SAIM5120 - Dividends and other company distributions: tax treated as paid on distributions received by non-UK resident persons

Distributions received by non-UK resident persons

For tax years up to 2025-26, ITTOIA05/S399 dealt with the tax treatment of distributions received by non-UK resident persons. S399 was recast by FA16/S5 and SCH1 following the abolition of dividend tax credits effective from 6 April 2016. Formerly the provision applied to "qualifying distributions received by persons not entitled to a tax credit". Examples of these were non-UK residents who were not ‘eligible non-UK residents’, but it should be noted that a tax credit with a nil value (SAIM5100) was still a tax credit, and section 399 did not apply to it.

The amended S399, like its predecessor, treated a non-UK resident as having paid income tax at the dividend ordinary rate (SAIM1080) on the amount or value of the distribution.

For tax years up to 2015-16 the amount or value of the distribution was the ‘grossed up’ amount of the distribution, unless the recipient was a non-UK resident company beneficially entitled to the income. SAIM1090 explains the concept of ‘grossing up’.

ITA07/S1025 excludes ‘non-qualifying income’ in the calculation of a person’s ‘modified net income’. ITA07/S1026 defines ‘non-qualifying income’ and includes at S1026(a) distributions from UK resident companies on which there is no tax credit - see SAIM9060).

ITTOIA05/S399 did not apply to a UK resident who is a party to certain stock lending or repo arrangements (ITA07/S592 to S594).

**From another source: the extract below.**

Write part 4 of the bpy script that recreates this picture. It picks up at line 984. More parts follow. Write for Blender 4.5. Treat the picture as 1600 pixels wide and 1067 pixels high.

From tax year 2026-27 onwards S399 has been abolished, which means that non-resident individuals will no longer receive a non-repayable tax credit for income tax they were treated as having paid at the dividend ordinary rate on their UK dividend income. UK dividend income remains non-taxable on the majority of non-UK residents, with the exception of individuals who also have taxable UK income.